We do not live in a child safe society. Predators and those who protect them are winning the war. As dismal as may be is to say this, it’s true, and we have to face it. Here, I hasten to add that in stating this, I am not denigrating or minimizing the extraordinary efforts of survivor groups, individual survivors who speak out about their experiences (even when it means exposing truly frightening individuals – see this blog for the voice of a very brave Australian survivor), outspoken supporters, advocates, and hard-working frontline staff of various governmental and non-governmental organizations who combat child abuse on a daily basis. The importance of their efforts cannot be understated, and I do not do so. However, as I note, we cannot get away from the fact that we are failing children, and failing them miserably. We may be winning several battles, but that doesn’t mean we’re not losing the war.

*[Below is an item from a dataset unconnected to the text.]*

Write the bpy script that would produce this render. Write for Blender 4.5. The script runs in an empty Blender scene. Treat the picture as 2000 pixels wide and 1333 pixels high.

So what is going on? Why, despite the valiant efforts of all these fine and dedicated people, are we failing on a massive scale? In trying to find the answer to the question myself, I found the best way forward is to think of society as a huge, woven piece of fabric. This fabric is made up of laws, individuals, societal attitudes and norms, and institutions. Child abuse continues to occur because there are ‘holes’ in the fabric. We can continue to round up and put away child abusers as they come to light, as we are doing reasonably well at present, but until we find all the critical failure points, the rents in the fabric of our society that allow abuse to flourish, we will never move forward, forever stuck with the present horrifying rates of abuse. Only by examining every thread of society can we find where the holes are and fix them.